> Short problem: Quote every line below exactly and skip any picture.

> Recorded information:
|---|

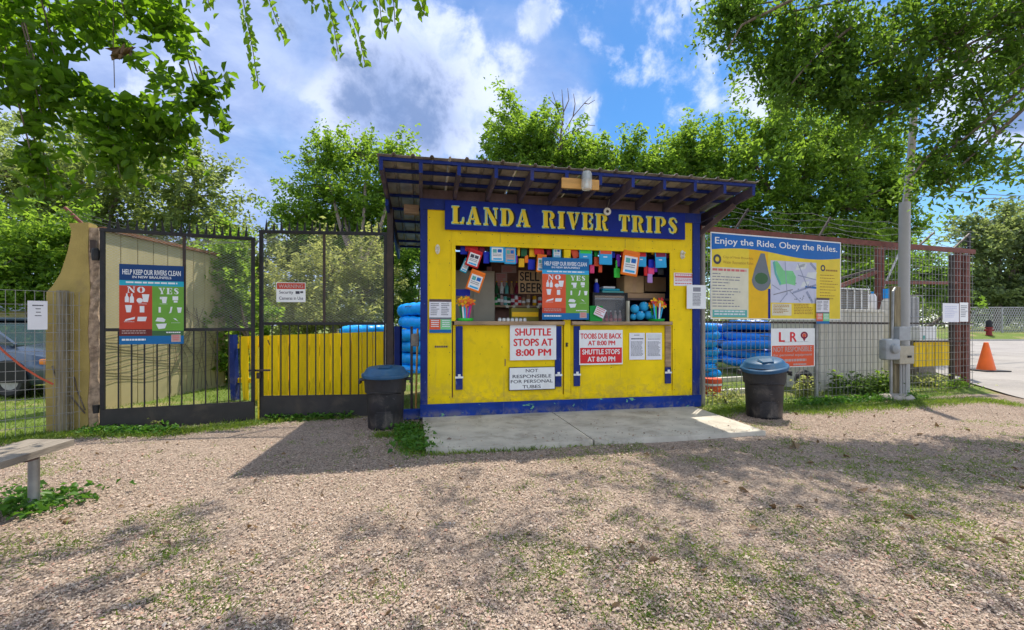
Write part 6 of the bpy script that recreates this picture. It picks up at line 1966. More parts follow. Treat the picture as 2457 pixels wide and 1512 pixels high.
def np_mesh(name, v, f, m, parent=None, **props):
    me = bpy.data.meshes.new(name)
    me.vertices.add(len(v)); me.vertices.foreach_set('co', np.ascontiguousarray(v, np.float32).ravel())
    k = f.shape[1]
    me.loops.add(f.size); me.loops.foreach_set('vertex_index', f.ravel().astype(np.int32))
    me.polygons.add(len(f)); me.polygons.foreach_set('loop_start', (np.arange(len(f)) * k).astype(np.int32))
    me.polygons.foreach_set('loop_total', np.full(len(f), k, np.int32))
    me.materials.append(M[m]); me.update(calc_edges=True)
    o = bpy.data.objects.new(name, me); COL.objects.link(o)
    if parent: o.parent = parent
    for q, w in props.items(): o[q] = w
    return o


def ell(px, py, rx, ry, Y, rd=None):
    """crown lobe seen at (px,py) with radii rx, ry (photo units) standing at distance Y"""
    c = at(px, py, Y); k = Y / F
    return (c.x, c.y, c.z, rx * k, rd if rd else (rx + ry) / 2 * k * .8, ry * k)


def crown(ells, ncl, nleaf, rcl, r, hollow=0.5, spray=0.35):
    """leaf centres gathered in clumps through the lobes; also the clump centres"""
    E = np.array(ells)
    w = (E[:, 3] * E[:, 4] * E[:, 5]) ** .5; w = np.maximum(w, .25 * w.mean()); w /= w.sum()
    idx = r.choice(len(E), ncl, p=w)
    d = r.normal(size=(ncl, 3)); d /= np.linalg.norm(d, axis=1)[:, None]
    rad = r.uniform(hollow ** 3, 1.0, ncl) ** (1 / 3)
    rad *= 1 + 0.16 * r.normal(size=ncl)
    cc = E[idx, :3] + d * rad[:, None] * E[idx, 3:]
    li = r.integers(0, ncl, nleaf)
    sz = r.uniform(0.55, 1.45, ncl)
    # every clump is a spray along a twig that points outwards, rising or hanging
    ax = d + r.normal(size=(ncl, 3)) * .5
    ax[:, 2] += spray
    ax /= np.linalg.norm(ax, axis=1)[:, None]
    t_ = r.uniform(-1, 1, nleaf)
    wid = (1.05 - .55 * np.abs(t_))[:, None]
    R_ = (rcl * sz[li])[:, None]
    pts = cc[li] + ax[li] * t_[:, None] * R_ * 1.25 + r.normal(size=(nleaf, 3)) * R_ * .34 * wid
    return pts, cc, idx


def tree(name, label, cat, base, ells, ncl, nleaf, rcl, lsize, mat_, trunk_r=.2, seed=1, group=None, limbs=.35, width=.5, droop=.2, hollow=.5, fork=None, extra=None, bark='bark', limb_r=None, spray=.35):
    r = np.random.default_rng(seed)
    t = thing(name, label, cat, base, 0, group)
    lr = limb_r or trunk_r
    b = np.array(base)
    pts, cc, idx = crown(ells, ncl, int(nleaf * LEAFY), rcl, r, hollow, spray)
    if extra is not None: pts = np.concatenate([pts, extra])
    pts = pts[pts[:, 2] > 0.0]
    v, f = leaf_arrays(pts - b, lsize, r, droop, width=width)
    np_mesh('crown', v, f, mat_, t)
    # trunk, limbs to each lobe, branches to the clumps
    E = np.array(ells)
    fk = np.array(fork) if fork is not None else np.array([b[0] + (E[:, 0].mean() - b[0]) * .3, b[1] + (E[:, 1].mean() - b[1]) * .3, b[2] + (E[:, 2] - E[:, 5]).mean() * .75 + .3])
    fk[2] = max(fk[2], b[2] + .4)
    mb = MB()
    q = [Vector((0, 0, -.15)), Vector((0, 0, .15)), Vector((fk - b) * .55) + Vector((.04, .03, 0)), Vector(fk - b)]
    mb.tube(q, [trunk_r * 1.35, trunk_r * 1.05, trunk_r * .85, trunk_r * .7], bark, 10)
    mb.build('trunk', t, True)
    mb = MB()
    for e in E:
        c = Vector(e[:3] - b)
        s = Vector(fk - b)
        m_ = s.lerp(c, .5) + Vector((0, 0, -.08 * (c - s).length))
        mb.tube([s, m_, c, c + (c - m_) * .06], [lr * .55, lr * .38, lr * .22, lr * .06], bark, 6)
    nb = int(ncl * limbs)
    for k in r.choice(ncl, nb, replace=False):
        e = E[idx[k]]
        s = Vector(e[:3] - b); c = Vector(cc[k] - b)
        s = s + Vector(r.normal(size=3)) * .1
        m_ = s.lerp(c, .55) + Vector((0, 0, .1 * (c - s).length))
        mb.tube([s, m_, c], [lr * .16, lr * .10, lr * .03], bark, 4, False)
    mb.build('limbs', t, True, kind='stuff')
    return t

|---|

> Correct response:
Write part 6 of the bpy script that recreates this picture. It picks up at line 1966. More parts follow. Treat the picture as 2457 pixels wide and 1512 pixels high.
def np_mesh(name, v, f, m, parent=None, **props):
    me = bpy.data.meshes.new(name)
    me.vertices.add(len(v)); me.vertices.foreach_set('co', np.ascontiguousarray(v, np.float32).ravel())
    k = f.shape[1]
    me.loops.add(f.size); me.loops.foreach_set('vertex_index', f.ravel().astype(np.int32))
    me.polygons.add(len(f)); me.polygons.foreach_set('loop_start', (np.arange(len(f)) * k).astype(np.int32))
    me.polygons.foreach_set('loop_total', np.full(len(f), k, np.int32))
    me.materials.append(M[m]); me.update(calc_edges=True)
    o = bpy.data.objects.new(name, me); COL.objects.link(o)
    if parent: o.parent = parent
    for q, w in props.items(): o[q] = w
    return o


def ell(px, py, rx, ry, Y, rd=None):
    """crown lobe seen at (px,py) with radii rx, ry (photo units) standing at distance Y"""
    c = at(px, py, Y); k = Y / F
    return (c.x, c.y, c.z, rx * k, rd if rd else (rx + ry) / 2 * k * .8, ry * k)


def crown(ells, ncl, nleaf, rcl, r, hollow=0.5, spray=0.35):
    """leaf centres gathered in clumps through the lobes; also the clump centres"""
    E = np.array(ells)
    w = (E[:, 3] * E[:, 4] * E[:, 5]) ** .5; w = np.maximum(w, .25 * w.mean()); w /= w.sum()
    idx = r.choice(len(E), ncl, p=w)
    d = r.normal(size=(ncl, 3)); d /= np.linalg.norm(d, axis=1)[:, None]
    rad = r.uniform(hollow ** 3, 1.0, ncl) ** (1 / 3)
    rad *= 1 + 0.16 * r.normal(size=ncl)
    cc = E[idx, :3] + d * rad[:, None] * E[idx, 3:]
    li = r.integers(0, ncl, nleaf)
    sz = r.uniform(0.55, 1.45, ncl)
    # every clump is a spray along a twig that points outwards, rising or hanging
    ax = d + r.normal(size=(ncl, 3)) * .5
    ax[:, 2] += spray
    ax /= np.linalg.norm(ax, axis=1)[:, None]
    t_ = r.uniform(-1, 1, nleaf)
    wid = (1.05 - .55 * np.abs(t_))[:, None]
    R_ = (rcl * sz[li])[:, None]
    pts = cc[li] + ax[li] * t_[:, None] * R_ * 1.25 + r.normal(size=(nleaf, 3)) * R_ * .34 * wid
    return pts, cc, idx


def tree(name, label, cat, base, ells, ncl, nleaf, rcl, lsize, mat_, trunk_r=.2, seed=1, group=None, limbs=.35, width=.5, droop=.2, hollow=.5, fork=None, extra=None, bark='bark', limb_r=None, spray=.35):
    r = np.random.default_rng(seed)
    t = thing(name, label, cat, base, 0, group)
    lr = limb_r or trunk_r
    b = np.array(base)
    pts, cc, idx = crown(ells, ncl, int(nleaf * LEAFY), rcl, r, hollow, spray)
    if extra is not None: pts = np.concatenate([pts, extra])
    pts = pts[pts[:, 2] > 0.0]
    v, f = leaf_arrays(pts - b, lsize, r, droop, width=width)
    np_mesh('crown', v, f, mat_, t)
    # trunk, limbs to each lobe, branches to the clumps
    E = np.array(ells)
    fk = np.array(fork) if fork is not None else np.array([b[0] + (E[:, 0].mean() - b[0]) * .3, b[1] + (E[:, 1].mean() - b[1]) * .3, b[2] + (E[:, 2] - E[:, 5]).mean() * .75 + .3])
    fk[2] = max(fk[2], b[2] + .4)
    mb = MB()
    q = [Vector((0, 0, -.15)), Vector((0, 0, .15)), Vector((fk - b) * .55) + Vector((.04, .03, 0)), Vector(fk - b)]
    mb.tube(q, [trunk_r * 1.35, trunk_r * 1.05, trunk_r * .85, trunk_r * .7], bark, 10)
    mb.build('trunk', t, True)
    mb = MB()
    for e in E:
        c = Vector(e[:3] - b)
        s = Vector(fk - b)
        m_ = s.lerp(c, .5) + Vector((0, 0, -.08 * (c - s).length))
        mb.tube([s, m_, c, c + (c - m_) * .06], [lr * .55, lr * .38, lr * .22, lr * .06], bark, 6)
    nb = int(ncl * limbs)
    for k in r.choice(ncl, nb, replace=False):
        e = E[idx[k]]
        s = Vector(e[:3] - b); c = Vector(cc[k] - b)
        s = s + Vector(r.normal(size=3)) * .1
        m_ = s.lerp(c, .55) + Vector((0, 0, .1 * (c - s).length))
        mb.tube([s, m_, c], [lr * .16, lr * .10, lr * .03], bark, 4, False)
    mb.build('limbs', t, True, kind='stuff')
    return t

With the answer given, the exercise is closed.